Alan – IRA Critic, Please Revisit Topic Based Upon Trust Document Language in my Post *** THANKS! ***
I wanted you to revisit this topic. I am supposed to have a meeting with my father’s estate lawyer later this week for more clarity. Originally you said I could NOT take the RMDs from the Inherited IRA in my father’s Trust over 10 years and the duration would have to be based upon the Life Expectancy of the oldest beneficiary which is my father’s 89 year old partner and that would mean that the IRA account needed to be emptied within 5.3 years. I have copied and pasted the section of my father’s Trust document related to IRAs. Does this change your view? Thanks!
Just a refresher on my situation:
My father, age 93 (birthdate 8/12/1931) died on 09/14/2024. His Trust has 4 equal 25% Beneficiaries:
(1) Me, age 68 who is the Trustee
(2) my sister, age 67
(3) my sister-in-law, age 63
(4) my father’s partner of 19 years,, age 89 (birthdate 12/27/1934). They never married.
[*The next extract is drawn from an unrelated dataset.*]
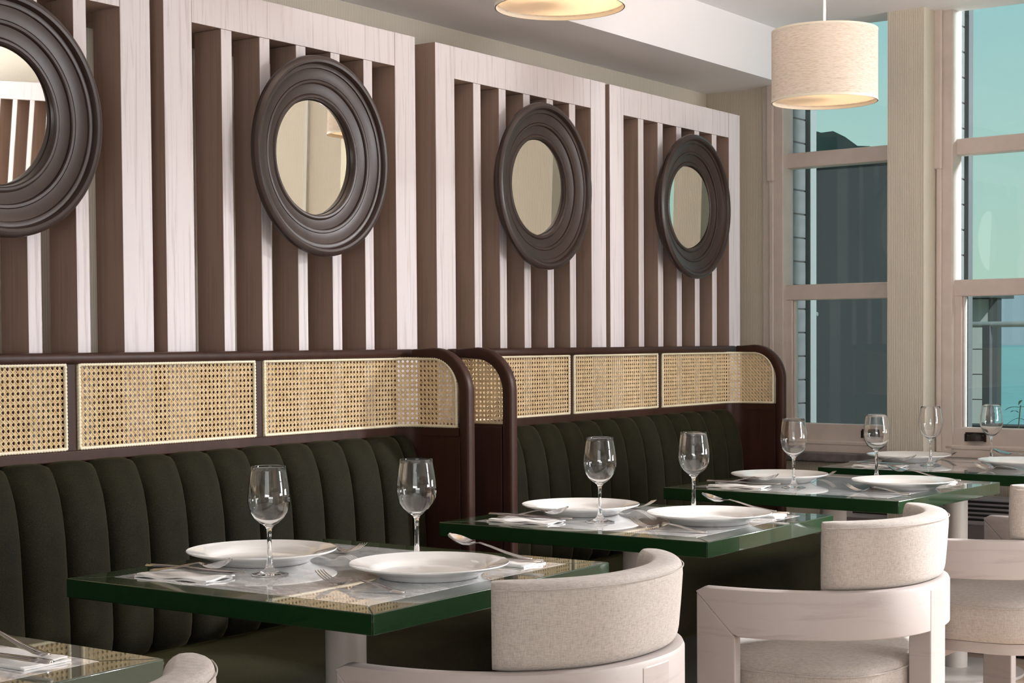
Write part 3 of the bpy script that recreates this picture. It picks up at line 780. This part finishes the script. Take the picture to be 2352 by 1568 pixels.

After my father’s death his Estate lawyer obtained a Tax ID for the Trust. Based upon his recommendation, he then created 2 Sub Trusts and 2 Tax IDs, one for my sister and the other for my father’s partner, because they are special situations. My sister isn’t good at managing money, so my father didn’t want her to get too much money at once, and his partner is in an assisted living facility.
From my father’s Trust document. I can’t tell if it was written pre or post SECURE 2.0:
“Qualified Retirement Benefits
The term qualified retirement plan means a plan qualified under Internal Revenue Code Section 401, an individual retirement arrangement under Section 408 or Section 408A, or a tax-sheltered annuity under Section 403. The term qualified retirement benefits means the amounts held in or distributed pursuant to a plan qualified under Section 401, an individual retirement arrangement under Section 408 or Section 408A, a tax-sheltered annuity under Section 403, or any other benefit subject to the distribution rules of Section 401(a)(9).
(b) Distributions from Qualified Retirement Plans to Trusts
Unless specifically stated otherwise beginning with the year of my death, if any trust created under this trust becomes the beneficiary of death benefits under any qualified retirement plan, the Trustee shall annually withdraw from the trust’s share of the plan the minimum distribution required under Internal Revenue Code Section 401(a)(9). The Trustee may withdraw additional amounts from the trust’s share of the plan as the Trustee deems advisable, but only if the dispositive terms of the trust authorize the Trustee to immediately distribute the withdrawn amount as provided below. The Trustee shall immediately distribute all amounts withdrawn to: to my descendants, per stirpes, who are beneficiaries of this trust; and if no descendant of mine is a trust beneficiary, then to the trust’s Income Beneficiaries in equal shares.
Amounts required to be withdrawn and distributed under this Section will reduce mandatory distribution amounts under other provisions of this trust that otherwise require distribution of all the trust’s income.
This Section’s purpose is to ensure that the life expectancy of the trust beneficiaries may be used to calculate the minimum distributions required by the Internal Revenue Code. This Section is to be interpreted consistent with my
intent, despite any direction to the contrary in this trust.
(с) Minimum Required Distribution
In administering the trust, the minimum required distribution for each qualified retirement plan for any year is the greater of: the value of the qualified retirement plan determined as of the preceding year end, divided by the applicable distribution period; and the amount that the Trustee is required to withdraw under the laws then applicable to the trust to avoid penalty. If a Grantor dies before the required beginning date for a qualified retirement plan, the applicable distribution period means the beneficiary’s life expectancy. If a Grantor dies on or after the required beginning date for a qualified retirement plan, the applicable distribution period means the beneficiary’s life expectancy, or the deceased Grantor’s remaining life expectancy, if longer.
Notwithstanding the foregoing, if a Grantor’s death occurs on or after the required beginning date for a qualified retirement plan, the minimum required distribution for the year of death means: the amount that was required to be distributed to the Grantor with respect to the qualified retirement plan during the year; minus amounts actually distributed to the Grantor. Life expectancy, required beginning date and other similar terms used in this Subsection, are to be determined in accordance with Internal Revenue Code Section 401(a)(9)”
Permalink Submitted by Tom Craigers on Mon, 2024-12-02 16:02
Are you familiar with the final July 18th, 2024 ruling by the IRS? It talks about it in detail in this excellent article:
https://www.lordabbett.com/en-us/financial-advisor/insights/retirement-planning/naming-a-trust-as-a-beneficiary-of-retirement-accounts.html
Excerpt from the article:
”The trust includes specific terms that it is to be divided immediately upon account owner’s death.”
It probably doesn’t apply to my father’s Trust, even if his lawyer added 2 more Sub Trusts for myself and my sister-in-law, because there aren’t any specific terms in his Trust requiring a division into separate accounts.